Banks Flocking to Fast-Developing Times Square

New York's revitalized Times Square is still a land of opportunity for real estate-minded banks.

Over the next 18 months, several high-profile developers will seek financing for their projects in the once-blighted area. Douglas Durst, for example, is hoping to build new headquarters for Nasdaq and the American Stock Exchange, next to a 48-story office tower he has under construction.

Meanwhile, Tishman Realty & Construction Co. is looking for a loan to back a 45-story, 860-room Westin hotel at Eighth Avenue and 43d Street.

Construction lending is a risky business. U.S. money-center banks got burned on real estate-Manhattan property in particular-in the slump of the 1980s and early 1990s.

Boosters of the new Times Square say that the industry has since wised up. They say lenders today will not finance new construction unless the developers line up creditworthy tenants and put up sufficient equity or other credit enhancement.

To that end, Boston Properties, which plans to build office towers at two sites it controls below 42d street, is looking for tenants. Once it has them lined up, the real estate investment trust is expected to seek construction financing.

Lenders have become even more cautious since last year's global financial market panic, and that has cooled what had been a white-hot Manhattan property market.

"Prices are back to normal levels," Mr.
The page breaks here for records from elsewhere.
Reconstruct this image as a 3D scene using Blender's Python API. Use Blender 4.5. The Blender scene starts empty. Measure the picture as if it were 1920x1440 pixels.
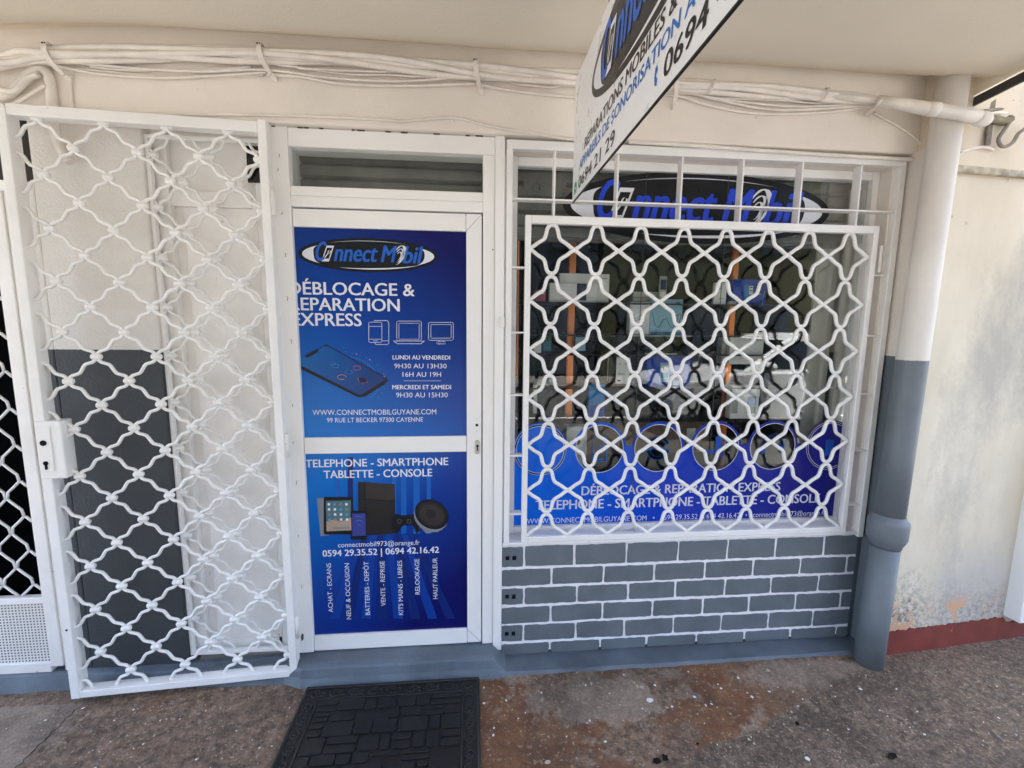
import bpy, bmesh, math, random
from mathutils import Vector, Matrix, noise
from math import sin, cos, pi, radians, sqrt, atan2
S = bpy.context.scene
COL = S.collection
rnd = random.Random(7)

# ------------------------------------------------------------------ camera
CF = 842.73; YAW, PIT, ROL = radians(5.14), radians(7.47), radians(0.59)
CAM = Vector((0.7024, -1.9152, 1.5457))
fw = Vector((sin(YAW)*cos(PIT), cos(YAW)*cos(PIT), -sin(PIT)))
r0 = Vector((cos(YAW), -sin(YAW), 0)); u0 = r0.cross(fw)
RT = r0*cos(ROL) + u0*sin(ROL); UP = u0*cos(ROL) - r0*sin(ROL)
cd = bpy.data.cameras.new("camera"); cam = bpy.data.objects.new("camera", cd); COL.objects.link(cam)
cd.sensor_width = 36; cd.lens = CF/1920*36; cd.clip_start = 0.05; cd.clip_end = 400
M = Matrix((RT, UP, -fw)).transposed().to_4x4(); M.translation = CAM; cam.matrix_world = M
S.camera = cam
# ------------------------------------------------------------------ light
SUN_EL, SUN_AZ = radians(77), radians(20)       # azimuth from +y (behind the shop) towards +x
w = bpy.data.worlds.new("World"); S.world = w; w.use_nodes = True
nt = w.node_tree; bg = nt.nodes["Background"]
sk = nt.nodes.new("ShaderNodeTexSky"); sk.sky_type = 'NISHITA'; sk.sun_disc = False
sk.sun_elevation = SUN_EL; sk.sun_rotation = SUN_AZ; sk.dust_density = 2.5; sk.air_density = 1.0
nt.links.new(sk.outputs[0], bg.inputs[0]); bg.inputs[1].default_value = 0.15
sl = bpy.data.lights.new("sun", 'SUN'); sl.energy = 5.0; sl.angle = radians(.6); sl.color = (1, .95, .87)
so = bpy.data.objects.new("sun", sl); COL.objects.link(so)
sd = Vector((sin(SUN_AZ)*cos(SUN_EL), cos(SUN_AZ)*cos(SUN_EL), sin(SUN_EL)))
so.rotation_euler = sd.to_track_quat('Z', 'Y').to_euler(); so.location = (0, 6, 12)
S.view_settings.view_transform = 'Standard'; S.view_settings.look = 'None'
S.view_settings.exposure = 3.05; S.view_settings.gamma = 1
S.cycles.max_bounces = 10; S.cycles.diffuse_bounces = 6; S.cycles.transparent_max_bounces = 12

# ------------------------------------------------------------------ unprojection (photo pixel, 1920 wide, onto a real plane)
def ray(u, v): return fw + RT*((u-960)/CF) + UP*((720-v)/CF)
def atY(u, v, y): d = ray(u, v); return CAM + d*((y-CAM.y)/d.y)
def atX(u, v, x): d = ray(u, v); return CAM + d*((x-CAM.x)/d.x)
def atZ(u, v, z): d = ray(u, v); return CAM + d*((z-CAM.z)/d.z)
def onP(u, v, p, n): d = ray(u, v); return CAM + d*((p-CAM).dot(n)/d.dot(n))

# ------------------------------------------------------------------ materials
def newmat(name):
    m = bpy.data.materials.new(name); m.use_nodes = True; t = m.node_tree
    return m, t, t.nodes["Principled BSDF"]
def N(t, typ, **kw):
    n = t.nodes.new(typ)
    for k, v in kw.items():
        if k.startswith('i_'):
            key = k[2:]; n.inputs[int(key) if key.isdigit() else key.replace('_', ' ')].default_value = v
        else: setattr(n, k, v)
    return n
def L(t, a, b): t.links.new(a, b)
def c4(c): return (c[0], c[1], c[2], 1)
def mixc(t, fac, a, b):
    n = t.nodes.new("ShaderNodeMix"); n.data_type = 'RGBA'
    for i, x in ((0, fac), (6, a), (7, b)):
        if hasattr(x, 'is_output') or isinstance(x, bpy.types.NodeSocket): L(t, x, n.inputs[i])
        elif i == 0: n.inputs[0].default_value = x
        else: n.inputs[i].default_value = c4(x)
    return n.outputs[2]
def math_(t, op, a, b=0.0, clamp=False):
    n = t.nodes.new("ShaderNodeMath"); n.operation = op; n.use_clamp = clamp
    for i, x in enumerate((a, b)):
        if isinstance(x, bpy.types.NodeSocket): L(t, x, n.inputs[i])
        else: n.inputs[i].default_value = x
    return n.outputs[0]
def pos(t): return t.nodes.new("ShaderNodeNewGeometry").outputs['Position']
def nz(t, scale, detail=4, rough=.6, vec=None):
    n = N(t, "ShaderNodeTexNoise", i_Scale=scale, i_Detail=detail, i_Roughness=rough)
    L(t, vec if vec is not None else pos(t), n.inputs['Vector']); return n.outputs['Fac']
def ramp(t, fac, lo, hi):
    n = N(t, "ShaderNodeMapRange"); L(t, fac, n.inputs[0]); n.inputs[1].default_value = lo; n.inputs[2].default_value = hi
    return n.outputs[0]
def bump(t, b, h, strength=.3, dist=.002):
    n = N(t, "ShaderNodeBump", i_Strength=strength, i_Distance=dist); L(t, h, n.inputs['Height']); L(t, n.outputs[0], b.inputs['Normal'])
def pmat(name, c, rough=.5, var=.12, vs=5, bs=80, bst=.25, bd=.002, metal=0, spots=0, spotc=(.1, .09, .08), spec=.5):
    m, t, b = newmat(name)
    col = mixc(t, ramp(t, nz(t, vs), .3, .7), [x*(1-var) for x in c], [min(1, x*(1+var*.5)) for x in c])
    if spots:
        k = ramp(t, nz(t, 38, 5, .75), .70-.06*spots, .74-.05*spots)
        col = mixc(t, math_(t, 'MULTIPLY', k, .6), col, spotc)
    L(t, col, b.inputs['Base Color'])
    L(t, ramp(t, nz(t, vs*3), -.3, 1.6) if False else math_(t, 'MULTIPLY_ADD', nz(t, vs*4), .25) if False else math_(t, 'ADD', math_(t, 'MULTIPLY', nz(t, vs*4), .2), rough-.1), b.inputs['Roughness'])
    b.inputs['Metallic'].default_value = metal; b.inputs['Specular IOR Level'].default_value = spec
    if bst: bump(t, b, nz(t, bs, 3), bst, bd)
    return m
def flat(name, c, rough=.4, metal=0, emit=0):
    m, t, b = newmat(name); b.inputs['Specular IOR Level'].default_value = .25; b.inputs['Base Color'].default_value = c4(c); b.inputs['Roughness'].default_value = rough; b.inputs['Metallic'].default_value = metal
    L(t, math_(t, 'ADD', math_(t, 'MULTIPLY', nz(t, 30), .12), rough-.06), b.inputs['Roughness'])
    if emit: b.inputs['Emission Color'].default_value = c4(c); b.inputs['Emission Strength'].default_value = emit
    return m
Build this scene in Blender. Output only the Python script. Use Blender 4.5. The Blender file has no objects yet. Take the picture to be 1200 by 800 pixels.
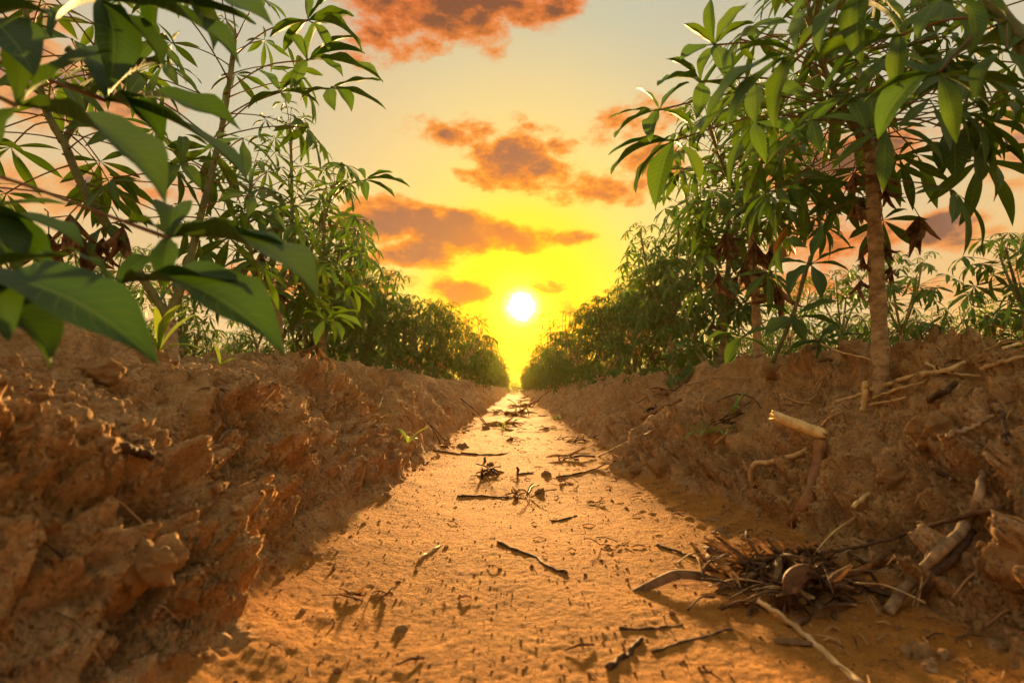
import bpy, math, random, time
T0 = time.time()
import numpy as np
from mathutils import Vector, Matrix, Quaternion

# ------------------------------------------------------------------ camera, sky, sun, exposure
scene = bpy.context.scene
COL = scene.collection
EXPOSURE = 2.15
EXF = 2.0 ** EXPOSURE
F = 667.0                                   # focal length in pixels of the 1200 px wide photograph (20 mm on 36 mm)
PITCH = math.atan((455 - 400) / F)
YAW = math.atan((604 - 600) / F)            # the row runs along +Y, the camera looks a hair left of it
CAM = Vector((0.0, 0.0, 0.30))
R_cam = Matrix.Rotation(YAW, 4, 'Z') @ Matrix.Rotation(math.pi / 2 + PITCH, 4, 'X')

cam_data = bpy.data.cameras.new('camera')
cam = bpy.data.objects.new('camera', cam_data)
COL.objects.link(cam)
cam.matrix_world = Matrix.Translation(CAM) @ R_cam
cam_data.lens = 20.0
cam_data.sensor_width = 36.0
cam_data.clip_start = 0.02
cam_data.clip_end = 6000
cam_data.dof.use_dof = True
cam_data.dof.focus_distance = 1.9
cam_data.dof.aperture_fstop = 5.6
scene.camera = cam

scene.render.engine = 'CYCLES'
scene.view_settings.view_transform = 'Standard'
scene.view_settings.look = 'None'
scene.view_settings.exposure = EXPOSURE
scene.view_settings.gamma = 1.0
scene.cycles.max_bounces = 8
scene.cycles.diffuse_bounces = 4
scene.cycles.transmission_bounces = 4
scene.cycles.transparent_max_bounces = 8


def ray(px, py):
    return (R_cam.to_3x3() @ Vector(((px - 600) / F, -(py - 400) / F, -1.0))).normalized()


def P(px, py, d):
    """world point seen at photo pixel (px, py) at depth d along +Y"""
    r = ray(px, py)
    return CAM + r * (d / r.y)


def azel(px, py):
    r = ray(px, py)
    return math.atan2(r.x, r.y), math.asin(r.z)


def lin(r, g, b):
    f = lambda c: (c / 255 / 12.92) if c / 255 <= 0.04045 else ((c / 255 + 0.055) / 1.055) ** 2.4
    return (f(r), f(g), f(b), 1.0)


SUN_AZ, SUN_EL = azel(611, 359)


class E:
    """tiny expression builder over Math nodes"""
    tree = None

    def __init__(self, s): self.s = s

    @staticmethod
    def math(op, *a, clamp=False):
        n = E.tree.nodes.new('ShaderNodeMath'); n.operation = op; n.use_clamp = clamp
        for i, v in enumerate(a):
            if isinstance(v, E): E.tree.links.new(v.s, n.inputs[i])
            else: n.inputs[i].default_value = v
        return E(n.outputs[0])

    def __add__(s, o): return E.math('ADD', s, o)
    __radd__ = __add__
    def __sub__(s, o): return E.math('SUBTRACT', s, o)
    def __rsub__(s, o): return E.math('SUBTRACT', o, s)
    def __mul__(s, o): return E.math('MULTIPLY', s, o)
    __rmul__ = __mul__
    def __truediv__(s, o): return E.math('DIVIDE', s, o)


def smooth(x, a, b):
    n = E.tree.nodes.new('ShaderNodeMapRange'); n.interpolation_type = 'SMOOTHSTEP'
    E.tree.links.new(x.s, n.inputs[0])
    n.inputs[1].default_value = a; n.inputs[2].default_value = b
    return E(n.outputs[0])


def ramp(x, stops, interp='LINEAR'):
    n = E.tree.nodes.new('ShaderNodeValToRGB'); cr = n.color_ramp; cr.interpolation = interp
    E.tree.links.new(x.s if isinstance(x, E) else x, n.inputs[0])
    while len(cr.elements) > 1: cr.elements.remove(cr.elements[-1])
    cr.elements[0].position = stops[0][0]; cr.elements[0].color = stops[0][1]
    for p, c in stops[1:]:
        e = cr.elements.new(p); e.color = c
    return E(n.outputs[0])


def mixc(f, a, b, mode='MIX'):
    n = E.tree.nodes.new('ShaderNodeMix'); n.data_type = 'RGBA'; n.blend_type = mode; n.clamp_factor = True
    for sock, v in ((n.inputs[0], f), (n.inputs[6], a), (n.inputs[7], b)):
        if isinstance(v, E): E.tree.links.new(v.s, sock)
        else: sock.default_value = v
    return E(n.outputs[2])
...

Durst said.

Unlike existing income-producing properties, new construction "requires real foresight on the lenders' part, especially in an improving area like Times Square," said John T. Livingston, president of Tishman Urban Development Corp., a unit of Tishman Realty.

Dealing with the city and state-which provided generous tax abatements for redevelopment in Times Square and which own some of the land-adds "layers of complexity" to the process, he said.

Space in Manhattan is still tight, especially in Times Square, which has been transformed from a seedy district to an upscale tourist destination. According to Torto Wheaton Research, a division of CB Richard Ellis, the office vacancy rate for the Times Square area is 2.3%, well below the national average of 9%.

William Sales, president of another Tishman Realty unit, said he envisions that the construction loan for the Westin New York hotel will be about $200 million, buffered by $100 million of equity.

Because of the loan's size, it would have to be syndicated, he said. Two lead banks would probably commit $50 million each and would recruit five to seven others to take the rest in blocks of $15 million to $20 million.

Tishman is looking to price the loan at about 250 basis points over the London interbank offered rate-at least 50 basis points more than it would have been before last year's financial market scare, Mr. Sales said. Still, Libor itself has come down, so the actual rate Tishman pays may not be much different, he added.

Tishman has been talking to several banks, mostly foreign institutions including KBC Bank, formerly Kredietbank, and West Deutsche Landesbank, known as West LB. Those two provided the $42 million construction loan for E-Walk, Tishman's retail complex on Eighth Avenue and 42d, adjacent to the hotel site.

Overseas institutions are doing most of the lending in Times Square. Credit Lyonnais and Hypovereinsbank, for example, are financing the construction of Forest City Ratner's $290 million hotel and entertainment complex across the road from E-Walk; Deutsche Bank has committed to provide permanent financing on the hotel piece.

Earlier in the decade, when many of the Times Square projects were conceived, "domestic banks were suffering from problem loans," said Frank Payne, vice president at KBC Bank. "We were in a better position to move forward on these deals."

Bank of New York has been the most active U.S. bank in Times Square. It acted as lead agent on the $340 million construction loan for Four Times Square and provided a letter of credit to buttress Prudential Insurance Co.'s $270 million construction-to-perm loan to the Rudin Organization for the new Reuters headquarters.

For a while, Home Box Office was said to be a potential tenant for one of the two Boston Properties sites. But the latest scuttlebutt is that the cable channel is staying put at its current offices and that publishing giant Bertelsmann and Universal Studios are considering leasing space in the two buildings.

HBO and Bertelsmann did not return phone calls; spokeswomen for Universal and Boston Properties declined to comment.

If Nasdaq chooses to locate its new headquarters at his site-it also considering two downtown locations-Mr. Durst said he would contact Bank of New York "at the appropriate time." That wouldn't be for another year and a half, he said.

The loan for the Nasdaq building would probably be similar to the Four Times Square deal, which was syndicated among eight foreign banks, Mr. Durst said. But he may opt instead for a "mini-perm" loan, extending a few years beyond the initial construction period.